SEATTLE (CNS) — A priest from Honduras says the United States is repeating the same errors in Central America as it did in the 1980s, and his country is suffering as a result.
Jesuit Father Ismael Moreno, who directs Radio Progreso, a feisty activist station on the Caribbean coast of Honduras, recently told several gatherings in Oregon and Washington that U.S. intervention in his country, supposedly focused on drug trafficking, has undermined democracy and fostered corruption.
"As part of its war on drugs, the U.S. government went looking for partners, and in Honduras it found the same allies it had used in the 1980s," Father Moreno told a gathering in a Seattle church in mid-April. "Rather than fighting communism, these days they’re fighting narcotraffickers, but these allies — the military and police, the prosecutors and judges — are all involved in organized crime. They aren’t really loyal allies of the United States."
Father Moreno said several factors combined to make Honduras what many consider to be the most violent country in the world today.
"When peace came to El Salvador and the contras ended their war in Nicaragua in the 1990s, a good part of the assault weapons they used immigrated to Honduras, and many are used by private security companies headed by former military chiefs. At the same time, drug traffickers in Colombia started routing their shipments through Central America. Add to that the return of youth gangs from the United States, as well as the neoliberal economic changes imposed on the region. All that increased the concentration of land and worsened already chronic poverty, so it’s no wonder you today have an explosion of violence," he said.

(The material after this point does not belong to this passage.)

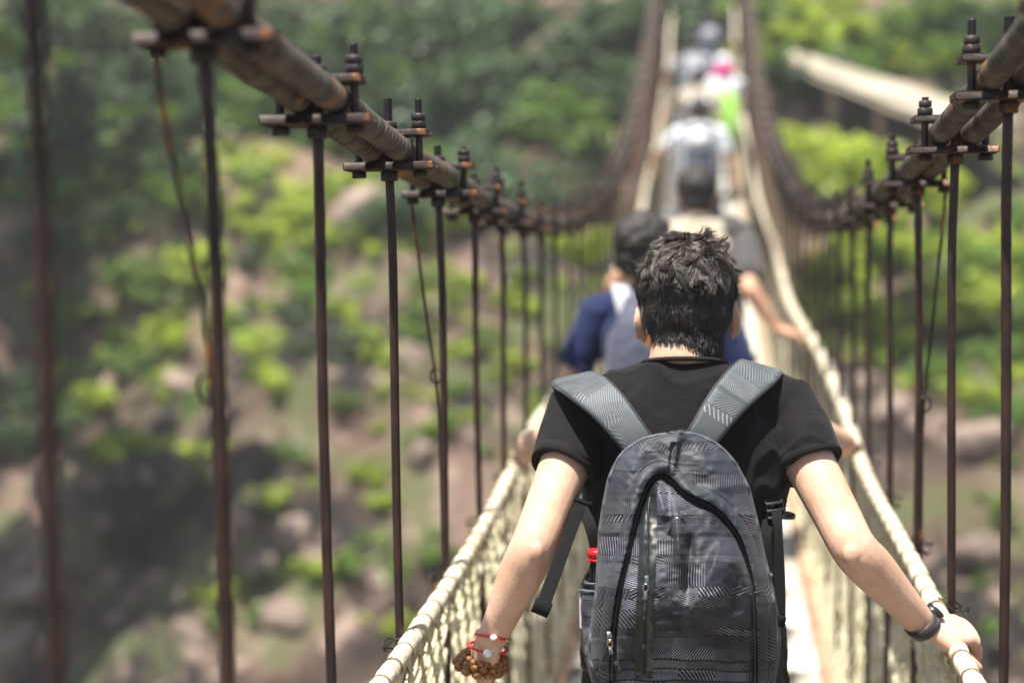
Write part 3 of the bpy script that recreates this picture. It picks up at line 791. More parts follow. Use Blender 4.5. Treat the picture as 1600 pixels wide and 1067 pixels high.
# handrails: padded cream rope lashed every ten centimetres
def handrail(side, label):
    yy = np.concatenate([np.arange(Y0, 1.5, 0.03), np.arange(1.5, 7, 0.006), np.arange(7, Y1, 0.02)])
    P = np.stack([rail_x(yy, side), yy, rail_z(yy, side)], 1)
    ph = (yy / 0.098); bul = np.abs(np.sin(np.pi * ph)) ** 0.35
    r = 0.0125 + 0.0052 * bul
    r = r * (1 + 0.06 * vn(np.stack([yy * 0, yy, yy * 0], 1), 9, side))
    r = r * (1 + 0.35 * sst(3.6, 6, yy))
    V, Fq = tube(P, r, 18, (1, 0, 0), None)
    C = np.repeat(P, 18, 0); D = V - C
    V = C + D * (1 + 0.05 * vn(V, 70, 3) + 0.04 * vn(V, 160, 5))[:, None]
    e = MB().add(V, Fq).build('handrail', M['rail'])
    tag(e, label, 'handrail', 'lashed rope handrails')
    mb = MB(); ys = np.arange(math.ceil(1.0 / 0.098) * 0.098, 14, 0.098)
    for y in ys:
        c = np.array([float(rail_x(y, side)), y, float(rail_z(y, side))]); th = np.linspace(0, 4 * np.pi, 34)
        rr_ = (0.0150 + rng.uniform(0, 0.001)) * (1 + 0.35 * float(sst(3.6, 6, y)))
        tl = rng.uniform(-0.15, 0.15)
        Q = np.stack([rr_ * np.cos(th), 0.0045 * (th / 6.28 - 1) + tl * rr_ * np.cos(th), rr_ * np.sin(th)], 1) + c
        tail = spline([Q[-1], c + [side * -0.0, 0.008, -0.02], c + [-side * 0.004, 0.02, -0.045]], 6)[1:]
        addtube(mb, np.vstack([Q, tail]), 0.0017, 5)
    tag(mb.build('lashing', M['lash'], e), kind='stuff')
    return e
handrail(-1, 'cream rope handrail on the left, wrapped with brown lashings')
handrail(1, 'cream rope handrail on the right, gripped by the hiker in black')

# knotted rope netting between rail and deck
def net(side, label):
    w_, h_ = 0.052, 0.045; NR = 22
    ys = np.arange(0.8, 26.4, w_); nc = len(ys)
    I, J = np.meshgrid(np.arange(nc), np.arange(NR + 1), indexing='ij')
    t_ = J / NR; y_ = ys[I]
    x0 = rail_x(y_, side); x1 = XC + side * 0.475
    xx = x0 * (1 - t_) + x1 * t_ + side * 0.045 * np.sin(np.pi * t_)
    zt = rail_z(y_, side) - 0.012; zb = deck_z(y_) + 0.02
    zz = zt * (1 - t_) + zb * t_
    P = np.stack([xx, y_, zz], -1)
    P = P + 0.006 * vn3(P.reshape(-1, 3), 30, side).reshape(P.shape)
    I1, J1 = np.where((np.add.outer(np.arange(nc), np.arange(NR + 1)) % 2) == 0)
    segs = []
    for dj in (1, -1):
        ok = (I1 + 1 < nc) & (J1 + dj >= 0) & (J1 + dj <= NR)
        segs.append((P[I1[ok], J1[ok]], P[I1[ok] + 1, J1[ok] + dj]))
    A = np.concatenate([s[0] for s in segs]); B = np.concatenate([s[1] for s in segs])
    nA = np.array([1.0, 0, 0]); d = B - A; d /= np.linalg.norm(d, axis=1)[:, None]
    u = np.cross(d, nA); u /= np.linalg.norm(u, axis=1)[:, None]; v_ = np.cross(d, u)
    n = len(A); rings = []
    sagv = rng.normal(size=(n, 3)) * 0.002
    for s_, rr_ in ((0, 0.0042), (0.5, 0.0056), (1, 0.0042)):
        C = A * (1 - s_) + B * s_ + sagv * (s_ == 0.5)
        for a in np.arange(5) * 2 * np.pi / 5: rings.append(C + rr_ * (math.cos(a) * u + math.sin(a) * v_))
    V = np.stack(rings, 1).reshape(-1, 3); f = []
    for rg in (0, 5):
        for a in range(5): f.append([rg + a, rg + (a + 1) % 5, rg + 5 + (a + 1) % 5, rg + 5 + a])
    f = (np.arange(n)[:, None, None] * 15 + np.array(f)[None]).reshape(-1, 4)
    mb = MB(); mb.add(V, f)
    K = P[I1, J1]; kk = len(K)
    oc = np.array([[1, 0, 0], [-1, 0, 0], [0, 1, 0], [0, -1, 0], [0, 0, 1.3], [0, 0, -1.3]]) * 0.0092
    tf = np.array([[0, 2, 4], [2, 1, 4], [1, 3, 4], [3, 0, 4], [2, 0, 5], [1, 2, 5], [3, 1, 5], [0, 3, 5]])
    mb.add((K[:, None] + oc[None] * rng.uniform(0.8, 1.25, (kk, 1, 1))).reshape(-1, 3), (np.arange(kk)[:, None, None] * 6 + tf[None]).reshape(-1, 3))
    tag(mb.build('side_netting', M['net']), label, 'netting', 'knotted side netting')
net(-1, 'knotted olive rope netting below the left handrail')
net(1, 'knotted olive rope netting below the right handrail')

# walkway
e = empty('footbridge_deck', (0, 0, 0)); tag(e, 'pale weathered plank walkway of the footbridge with brown edge timbers', 'walkway')
mb = MB(); y = Y0; k = 0
while y < Y1:
    L = PX - 0.012; xs = np.linspace(XC - 0.44, XC + 0.44, 8)
    for a in range(7):
        z = float(deck_z(y + L / 2)); sl = float(deck_z(y + L) - deck_z(y)) / L; an = math.atan(sl)
        rot = np.array([[1, 0, 0], [0, math.cos(an), -math.sin(an)], [0, math.sin(an), math.cos(an)]])
        addbox(mb, ((xs[a] + xs[a + 1]) / 2, y + L / 2, z - 0.013 + rng.uniform(-0.003, 0.002)), ((xs[a + 1] - xs[a]) / 2 - 0.002, L / 2 / math.cos(an), 0.012), rot, 0.003, tone=rng.uniform(0.2, 0.8) + 0.25 * math.sin(k * 2.1))
    y += PX; k += 1
mb.build('planks', M['deck'], e, smooth=False)
for s in (-1, 1):
    yy = np.arange(Y0, Y1, 0.2)
    mb = MB(); addtube(mb, np.stack([np.full_like(yy, XC + s * 0.462), yy, deck_z(yy) + 0.012], 1), 0.024, 10, power=3.0); mb.build('edge_timber', M['beam'], e)
mb = MB()
for k in ks:
    y = k * PX + 0.22
    if y < Y1: addbox(mb, (XC, y, float(deck_z(y)) - 0.075), (0.56, 0.03, 0.035), bev=0.004)
mb.build('cross_beams', M['beam'], e, smooth=False)

# far portal the cables climb to
e = empty('bridge_portal', (XC, 27.2, float(deck_z(27)))); tag(e, 'tall timber portal at the far end of the footbridge', 'bridge portal')
for s in (-1, 1):
    mb = MB(); addtube(mb, [(s * 0.62, 0, -1.6), (s * 0.60, 0, 4.9)], 0.09, 12); mb.build('post', M['bark'], e)
mb = MB(); addtube(mb, [(-0.85, 0, 4.75), (0.85, 0, 4.75)], 0.08, 12, (0, 0, 1)); mb.build('crossbar', M['bark'], e)
# ------------------------------------------------------------------ people
def rotm(pitch, yaw, roll=0.0):
    cx, sx = math.cos(pitch), math.sin(pitch); cz, sz = math.cos(yaw), math.sin(yaw); cr, sr = math.cos(roll), math.sin(roll)
    return np.array([[cz, -sz, 0], [sz, cz, 0], [0, 0, 1]]) @ np.array([[1, 0, 0], [0, cx, -sx], [0, sx, cx]]) @ np.array([[cr, 0, sr], [0, 1, 0], [-sr, 0, cr]])

def add_head(mb, c, s, Rm, fine=False):
    T = lambda p: c + Rm @ (np.asarray(p, float) * s)
    nu, nv = (36, 24) if fine else (20, 14)
    addell(mb, T((0, -0.008, 0.026)), np.array([0.075, 0.094, 0.086]) * s, nu, nv, Rm)
    addell(mb, T((0, -0.020, -0.012)), np.array([0.070, 0.074, 0.075]) * s, nu, nv, Rm)
    addell(mb, T((0, 0.030, -0.040)), np.array([0.060, 0.062, 0.078]) * s, nu, nv, Rm)
    addell(mb, T((0, 0.066, -0.098)), np.array([0.024, 0.020, 0.018]) * s, 14, 10, Rm)      # chin
    addell(mb, T((0, 0.078, 0.018)), np.array([0.050, 0.014, 0.010]) * s, 14, 10, Rm)       # brow
    addtube(mb, [T((0, 0.084, 0.008)), T((0, 0.098, -0.016)), T((0, 0.106, -0.034))], np.array([0.008, 0.010, 0.014]) * s, 10)   # nose
    addell(mb, T((0, 0.088, -0.060)), np.array([0.024, 0.009, 0.005]) * s, 12, 8, Rm)       # lips
    addell(mb, T((0, 0.086, -0.069)), np.array([0.020, 0.009, 0.006]) * s, 12, 8, Rm)
    for k in (-1, 1):
        addell(mb, T((k * 0.040, 0.062, -0.028)), np.array([0.020, 0.018, 0.018]) * s, 12, 8, Rm)   # cheek
        Er = Rm @ rotm(0.18, k * 0.30, -k * 0.10)
        addell(mb, T((k * 0.0785, -0.004, -0.030)), np.array([0.006, 0.015, 0.029]) * s, 14, 12, Er)
        th = np.linspace(-0.5, 4.3, 22)
        ring = np.stack([np.zeros(22), -0.018 * np.cos(th - 1.2), 0.030 * np.sin(th)], 1)
        ring = np.stack([0.007 * k * np.ones(22), -np.abs(0.016 * np.sin(np.linspace(0.1, 3.0, 22))), np.linspace(0.030, -0.028, 22)], 1)
        pts = [c + Rm @ (np.array([k * 0.0785, -0.002, -0.030]) * s) + Er @ (p * s) for p in ring]
        addtube(mb, pts, 0.0040 * s, 8, (1, 0, 0))                                            # helix
        addell(mb, T((k * 0.077, 0.004, -0.056)), np.array([0.006, 0.009, 0.011]) * s, 10, 8, Rm)   # lobe

def add_hand(mb, W, d, n, side, s=1.0, curl=(0.5, 0.6, 0.4), spread=0.1, thumb=(0.6, 0.5), fine=True):
    """W wrist, d towards the fingers, n out of the back of the hand; side +1: thumb on the cross(d,n) side"""
    d = unit(d); n = unit(n - d * np.dot(n, d)); t = np.cross(d, n) * side
    seg = 14 if fine else 9
    P = [W - d * 0.004, W + d * 0.025 * s, W + d * 0.055 * s + n * 0.002, W + d * 0.088 * s]
    addtube(mb, P, np.array([[0.026, 0.019], [0.033, 0.018], [0.041, 0.016], [0.040, 0.0125]]) * s, seg + 4, t)
    for k, (off, L) in enumerate([(0.030, 0.074), (0.0105, 0.082), (-0.0095, 0.077), (-0.029, 0.060)]):
        b = W + d * (0.082 - 0.004 * abs(k - 1)) * s + t * off * s + n * 0.003
        dd = unit(d + t * (off * spread * 20)); a = 0.0; Q = [b - dd * 0.012 * s, b]
        for q, fr in enumerate((0.45, 0.30, 0.25)):
            a += curl[q] * (1 + 0.06 * k)
            Q.append(Q[-1] + (dd * math.cos(a) - n * math.sin(a)) * L * fr * s)
        r = np.array([0.0095, 0.0098, 0.0088, 0.0080, 0.0070]) * s * (1 if k < 3 else 0.88)
        m_ = 18; addtube(mb, spline(Q, m_), spline(r, m_)[:, 0], seg - 4, t)
    b = W + d * 0.022 * s + t * 0.026 * s - n * 0.004
    d1 = unit(d * math.cos(thumb[0]) + t * math.sin(thumb[0]) - n * 0.25); d2 = unit(d1 + d * thumb[1] - n * 0.35)
    Q = [b - d1 * 0.01 * s, b + d1 * 0.022 * s, b + d1 * 0.048 * s, b + d1 * 0.048 * s + d2 * 0.030 * s]
    addtube(mb, spline(Q, 14), spline(np.array([0.014, 0.0135, 0.0110, 0.0085]) * s, 14)[:, 0], seg - 2, n)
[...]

Many observers say Honduras verges on being a failed state, and since a military coup against reformist President Manuel Zelaya in 2009, the situation has worsened. Dozens of human rights activists and peasant organizers have been assassinated.
"The government exists, but the police, military chiefs, prosecutors, judges and members of Congress are more interested in benefitting from criminal behavior, especially drugs, than they are in carrying out the functions of government," Father Moreno told Catholic News Service.
Honduras has become particularly dangerous for journalists. In an April 9 statement, the Paris-based Reporters Without Borders said it was "very concerned about an increase in harassment and violence against media personnel" in Honduras. It said Honduran authorities "must be constantly reminded of their duty to protect journalists and human rights defenders in a country where they are under great threat."
Radio Progreso has had correspondents jailed and murdered, and the station’s studios have been temporarily seized by the military, most recently last August.
"It doesn’t matter if the journalist is politically from the left or right. If the news they produce bothers someone with power, that person will contract two or three killers. The powerful person knows that the government will protect them. Only if people make a lot of noise about the killing will the police capture the one who pulled the trigger, but the powerful person is never held responsible," he said.
Radio Progreso is a Catholic station, but Father Moreno, popularly known as Padre Melo, admits its programming is not normal church fare. "We participate in the network of Catholic media in Honduras and, with a couple of exceptions, we are like foreigners there, because we don’t focus so much on doctrine as on finding Christian inspiration within the context of Honduran reality, and we do that from the perspective of an option for the poor," he said.
"We belong to the Catholic Church, but we don’t limit our programing to confessional matters. We are redefining the faith from the perspective of the victims, those who suffer in a society with high levels of impunity. This is a service we offer to Honduran society, at the same time challenging the church to recover its prophetic mission in a society which is broken."
Father Moreno also directs the Center for Reflection and Scientific Investigation, a Jesuit think tank that, along with Radio Progreso, often gets blamed for stirring up trouble. "When a group of peasants takes over a piece of land, what they term a recuperation, the business leaders, politicians and police immediately think that there has to be another force pushing the peasants to take action. There always has to be a sinister hand behind it. In the last century it was the communists who they blamed. Today it’s a sector of the church."
The whole church is not seen as responsible.
"For the powerful there’s one type of church which is good. That’s the church of the hierarchy, the parish priest who preaches well, the urban lay movements. The bad things are always done by the Jesuits," including Radio Progreso, he said.
Behind that perception, Father Moreno said, is "contempt for the capability and creativity of the poor. It is unimaginable to the powerful that the poor could think for themselves, so there have to be other brains behind them, directing their actions."
Perhaps not surprisingly, Father Moreno has received several death threats in recent years, and so he, like several other human rights activists in Honduras, is often shadowed by "accompaniers" from other countries.
"The legal system here doesn’t work, and we don’t trust the police," he said. "The law of the strongest is what prevails. So we have appealed for international help, and the accompaniers have given us some sense of security, and more capability to do our work. Being accompanied helps deter our possible aggressors because they know that we’re not alone, that we have international respect."